WHAT THE EXERCISE ASKS
Repeat everything from the line holding "were 1659x2212 pixels." to the line holding "m.build('pennant', M['fblue'] if", inclusive, exactly. Leave out the rest.

== DATASET RECORDS ==

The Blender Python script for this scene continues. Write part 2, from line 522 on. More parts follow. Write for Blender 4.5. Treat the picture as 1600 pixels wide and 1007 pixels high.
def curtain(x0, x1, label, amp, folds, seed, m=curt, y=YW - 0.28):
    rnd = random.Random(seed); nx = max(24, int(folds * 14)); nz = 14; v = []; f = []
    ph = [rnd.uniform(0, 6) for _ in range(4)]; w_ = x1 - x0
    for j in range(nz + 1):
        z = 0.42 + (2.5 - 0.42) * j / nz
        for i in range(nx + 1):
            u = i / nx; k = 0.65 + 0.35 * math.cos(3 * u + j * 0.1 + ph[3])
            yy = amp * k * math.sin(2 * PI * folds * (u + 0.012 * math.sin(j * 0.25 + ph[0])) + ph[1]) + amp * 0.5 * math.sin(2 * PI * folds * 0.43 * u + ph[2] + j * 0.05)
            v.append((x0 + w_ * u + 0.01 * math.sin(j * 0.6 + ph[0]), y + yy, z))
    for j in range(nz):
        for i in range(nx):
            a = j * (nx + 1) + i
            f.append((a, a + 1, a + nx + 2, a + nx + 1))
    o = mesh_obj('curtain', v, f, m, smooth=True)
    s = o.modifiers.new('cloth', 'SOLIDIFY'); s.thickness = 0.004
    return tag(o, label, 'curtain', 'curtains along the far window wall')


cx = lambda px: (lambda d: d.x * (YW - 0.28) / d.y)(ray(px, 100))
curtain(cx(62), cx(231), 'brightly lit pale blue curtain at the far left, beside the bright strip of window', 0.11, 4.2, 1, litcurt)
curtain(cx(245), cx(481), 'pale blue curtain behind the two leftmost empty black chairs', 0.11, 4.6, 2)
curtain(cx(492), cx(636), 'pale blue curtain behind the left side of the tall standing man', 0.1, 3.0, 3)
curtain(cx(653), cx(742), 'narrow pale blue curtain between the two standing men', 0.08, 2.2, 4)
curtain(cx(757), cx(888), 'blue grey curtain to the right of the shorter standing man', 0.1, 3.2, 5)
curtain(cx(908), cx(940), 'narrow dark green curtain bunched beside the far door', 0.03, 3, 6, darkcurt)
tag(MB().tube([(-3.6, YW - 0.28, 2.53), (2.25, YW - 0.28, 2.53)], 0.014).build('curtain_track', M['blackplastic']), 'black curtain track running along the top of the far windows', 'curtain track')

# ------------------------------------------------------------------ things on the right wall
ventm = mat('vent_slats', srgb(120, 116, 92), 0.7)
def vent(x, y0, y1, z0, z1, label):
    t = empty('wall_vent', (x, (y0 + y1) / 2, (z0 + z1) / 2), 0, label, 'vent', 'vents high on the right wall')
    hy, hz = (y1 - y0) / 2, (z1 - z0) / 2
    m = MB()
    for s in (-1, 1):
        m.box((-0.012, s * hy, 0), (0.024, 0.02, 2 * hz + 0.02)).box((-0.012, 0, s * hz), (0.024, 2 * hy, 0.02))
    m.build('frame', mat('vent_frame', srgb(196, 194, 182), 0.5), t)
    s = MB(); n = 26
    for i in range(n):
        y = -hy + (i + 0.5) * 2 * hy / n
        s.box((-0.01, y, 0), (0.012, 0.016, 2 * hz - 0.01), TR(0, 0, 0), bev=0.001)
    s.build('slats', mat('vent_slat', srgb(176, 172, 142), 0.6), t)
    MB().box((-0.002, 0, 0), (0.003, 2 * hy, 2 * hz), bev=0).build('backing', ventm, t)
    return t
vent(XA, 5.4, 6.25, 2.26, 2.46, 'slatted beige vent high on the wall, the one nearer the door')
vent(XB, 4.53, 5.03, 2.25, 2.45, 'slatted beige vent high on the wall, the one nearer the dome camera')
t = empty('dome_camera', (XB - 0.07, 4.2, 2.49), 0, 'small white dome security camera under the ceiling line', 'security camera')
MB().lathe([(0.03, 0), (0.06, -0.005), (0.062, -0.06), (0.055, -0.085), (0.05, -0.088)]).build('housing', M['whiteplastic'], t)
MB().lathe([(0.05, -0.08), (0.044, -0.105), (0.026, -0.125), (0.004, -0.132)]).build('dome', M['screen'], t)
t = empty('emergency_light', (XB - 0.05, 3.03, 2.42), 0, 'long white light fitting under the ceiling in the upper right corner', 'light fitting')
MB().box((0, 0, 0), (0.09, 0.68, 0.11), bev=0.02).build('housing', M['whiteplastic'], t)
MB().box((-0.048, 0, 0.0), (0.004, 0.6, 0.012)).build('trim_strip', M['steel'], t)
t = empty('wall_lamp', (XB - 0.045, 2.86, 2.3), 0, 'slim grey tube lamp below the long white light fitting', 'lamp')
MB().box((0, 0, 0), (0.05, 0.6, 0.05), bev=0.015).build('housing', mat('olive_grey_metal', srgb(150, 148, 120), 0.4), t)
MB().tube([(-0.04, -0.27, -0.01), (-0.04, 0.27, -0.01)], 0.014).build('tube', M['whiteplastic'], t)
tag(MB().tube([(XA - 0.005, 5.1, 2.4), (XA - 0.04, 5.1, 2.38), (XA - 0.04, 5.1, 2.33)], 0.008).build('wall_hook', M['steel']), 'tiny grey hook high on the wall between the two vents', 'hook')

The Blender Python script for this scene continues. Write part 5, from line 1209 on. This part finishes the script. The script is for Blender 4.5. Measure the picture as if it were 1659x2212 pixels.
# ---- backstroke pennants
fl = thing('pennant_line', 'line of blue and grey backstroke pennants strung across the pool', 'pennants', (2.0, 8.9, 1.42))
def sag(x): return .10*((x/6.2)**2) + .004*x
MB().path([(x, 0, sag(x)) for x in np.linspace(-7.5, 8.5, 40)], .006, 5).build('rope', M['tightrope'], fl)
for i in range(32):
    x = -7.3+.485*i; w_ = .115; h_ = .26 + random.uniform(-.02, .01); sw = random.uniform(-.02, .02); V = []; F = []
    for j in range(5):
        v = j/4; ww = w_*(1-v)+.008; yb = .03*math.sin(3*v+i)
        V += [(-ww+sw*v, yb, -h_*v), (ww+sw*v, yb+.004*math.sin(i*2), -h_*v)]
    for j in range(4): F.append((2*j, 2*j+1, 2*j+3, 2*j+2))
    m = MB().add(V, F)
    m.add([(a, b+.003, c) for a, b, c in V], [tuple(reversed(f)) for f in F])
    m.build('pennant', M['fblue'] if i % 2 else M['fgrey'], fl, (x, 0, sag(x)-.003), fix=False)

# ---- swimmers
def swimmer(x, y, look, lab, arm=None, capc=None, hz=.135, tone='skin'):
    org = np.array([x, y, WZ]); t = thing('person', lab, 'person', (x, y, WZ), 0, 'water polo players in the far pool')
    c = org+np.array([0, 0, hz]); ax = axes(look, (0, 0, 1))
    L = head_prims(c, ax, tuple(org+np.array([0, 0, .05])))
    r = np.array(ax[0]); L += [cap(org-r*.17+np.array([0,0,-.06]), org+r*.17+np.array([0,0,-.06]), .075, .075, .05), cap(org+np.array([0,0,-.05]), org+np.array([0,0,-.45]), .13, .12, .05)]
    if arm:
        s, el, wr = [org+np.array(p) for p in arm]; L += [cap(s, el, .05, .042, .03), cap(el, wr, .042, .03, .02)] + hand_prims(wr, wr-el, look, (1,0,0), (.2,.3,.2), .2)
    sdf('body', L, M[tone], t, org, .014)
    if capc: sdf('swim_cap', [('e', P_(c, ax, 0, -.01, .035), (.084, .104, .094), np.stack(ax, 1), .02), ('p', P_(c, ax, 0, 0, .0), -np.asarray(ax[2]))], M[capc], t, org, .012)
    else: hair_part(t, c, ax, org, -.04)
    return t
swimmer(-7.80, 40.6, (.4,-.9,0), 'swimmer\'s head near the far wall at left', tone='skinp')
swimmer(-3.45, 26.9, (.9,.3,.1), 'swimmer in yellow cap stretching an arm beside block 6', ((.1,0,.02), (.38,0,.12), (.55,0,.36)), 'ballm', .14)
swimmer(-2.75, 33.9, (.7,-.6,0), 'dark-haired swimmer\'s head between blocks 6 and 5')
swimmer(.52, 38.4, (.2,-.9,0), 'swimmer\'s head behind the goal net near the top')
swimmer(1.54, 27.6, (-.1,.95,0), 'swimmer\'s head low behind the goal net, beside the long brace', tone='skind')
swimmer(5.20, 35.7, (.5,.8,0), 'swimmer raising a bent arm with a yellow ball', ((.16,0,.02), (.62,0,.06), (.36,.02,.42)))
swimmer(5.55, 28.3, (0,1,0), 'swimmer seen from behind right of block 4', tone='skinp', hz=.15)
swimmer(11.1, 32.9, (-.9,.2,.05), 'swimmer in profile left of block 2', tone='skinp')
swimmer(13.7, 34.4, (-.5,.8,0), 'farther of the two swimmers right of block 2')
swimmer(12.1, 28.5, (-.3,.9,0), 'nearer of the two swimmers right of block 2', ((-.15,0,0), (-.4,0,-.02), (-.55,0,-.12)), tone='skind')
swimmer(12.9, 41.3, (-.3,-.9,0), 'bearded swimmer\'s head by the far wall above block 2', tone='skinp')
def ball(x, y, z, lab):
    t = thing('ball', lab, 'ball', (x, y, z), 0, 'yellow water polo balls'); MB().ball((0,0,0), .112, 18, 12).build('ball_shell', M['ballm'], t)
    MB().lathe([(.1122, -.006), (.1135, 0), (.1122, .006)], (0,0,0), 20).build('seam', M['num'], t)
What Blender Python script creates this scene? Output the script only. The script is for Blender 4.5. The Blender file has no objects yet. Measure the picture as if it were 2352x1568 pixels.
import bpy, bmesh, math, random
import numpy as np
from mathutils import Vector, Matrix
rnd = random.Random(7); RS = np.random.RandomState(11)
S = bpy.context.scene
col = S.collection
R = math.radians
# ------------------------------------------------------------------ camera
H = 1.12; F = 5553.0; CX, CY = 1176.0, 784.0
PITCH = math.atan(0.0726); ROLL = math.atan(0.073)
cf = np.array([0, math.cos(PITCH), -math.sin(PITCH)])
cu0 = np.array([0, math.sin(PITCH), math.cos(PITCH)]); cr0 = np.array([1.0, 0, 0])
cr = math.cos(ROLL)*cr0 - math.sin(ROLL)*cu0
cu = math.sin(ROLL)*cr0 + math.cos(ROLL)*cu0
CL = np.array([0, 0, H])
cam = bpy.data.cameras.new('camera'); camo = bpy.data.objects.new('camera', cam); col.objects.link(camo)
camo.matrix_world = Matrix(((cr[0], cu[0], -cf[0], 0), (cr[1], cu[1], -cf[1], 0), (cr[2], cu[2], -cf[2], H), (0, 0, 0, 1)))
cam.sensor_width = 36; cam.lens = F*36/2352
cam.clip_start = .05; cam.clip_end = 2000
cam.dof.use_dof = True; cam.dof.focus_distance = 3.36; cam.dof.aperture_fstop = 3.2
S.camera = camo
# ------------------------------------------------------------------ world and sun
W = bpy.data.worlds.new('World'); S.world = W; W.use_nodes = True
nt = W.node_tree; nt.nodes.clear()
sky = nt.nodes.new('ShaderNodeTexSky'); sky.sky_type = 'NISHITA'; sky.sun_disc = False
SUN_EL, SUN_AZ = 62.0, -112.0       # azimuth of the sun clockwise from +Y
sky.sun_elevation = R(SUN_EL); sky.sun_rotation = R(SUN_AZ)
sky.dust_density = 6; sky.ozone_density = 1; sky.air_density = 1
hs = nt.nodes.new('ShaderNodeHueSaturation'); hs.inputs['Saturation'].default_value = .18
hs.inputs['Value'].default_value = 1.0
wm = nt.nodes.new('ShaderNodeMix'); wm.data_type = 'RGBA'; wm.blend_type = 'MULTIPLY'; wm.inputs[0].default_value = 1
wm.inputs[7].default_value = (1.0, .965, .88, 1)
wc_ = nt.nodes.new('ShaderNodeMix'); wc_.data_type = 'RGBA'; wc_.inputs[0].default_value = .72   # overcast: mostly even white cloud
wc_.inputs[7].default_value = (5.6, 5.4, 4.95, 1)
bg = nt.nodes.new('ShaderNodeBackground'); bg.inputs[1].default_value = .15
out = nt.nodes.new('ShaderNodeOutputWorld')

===

THE COMPLETED TASK
The Blender Python script for this scene continues. Write part 5, from line 1209 on. This part finishes the script. The script is for Blender 4.5. Measure the picture as if it were 1659x2212 pixels.
# ---- backstroke pennants
fl = thing('pennant_line', 'line of blue and grey backstroke pennants strung across the pool', 'pennants', (2.0, 8.9, 1.42))
def sag(x): return .10*((x/6.2)**2) + .004*x
MB().path([(x, 0, sag(x)) for x in np.linspace(-7.5, 8.5, 40)], .006, 5).build('rope', M['tightrope'], fl)
for i in range(32):
    x = -7.3+.485*i; w_ = .115; h_ = .26 + random.uniform(-.02, .01); sw = random.uniform(-.02, .02); V = []; F = []
    for j in range(5):
        v = j/4; ww = w_*(1-v)+.008; yb = .03*math.sin(3*v+i)
        V += [(-ww+sw*v, yb, -h_*v), (ww+sw*v, yb+.004*math.sin(i*2), -h_*v)]
    for j in range(4): F.append((2*j, 2*j+1, 2*j+3, 2*j+2))
    m = MB().add(V, F)
    m.add([(a, b+.003, c) for a, b, c in V], [tuple(reversed(f)) for f in F])
    m.build('pennant', M['fblue'] if i % 2 else M['fgrey'], fl, (x, 0, sag(x)-.003), fix=False)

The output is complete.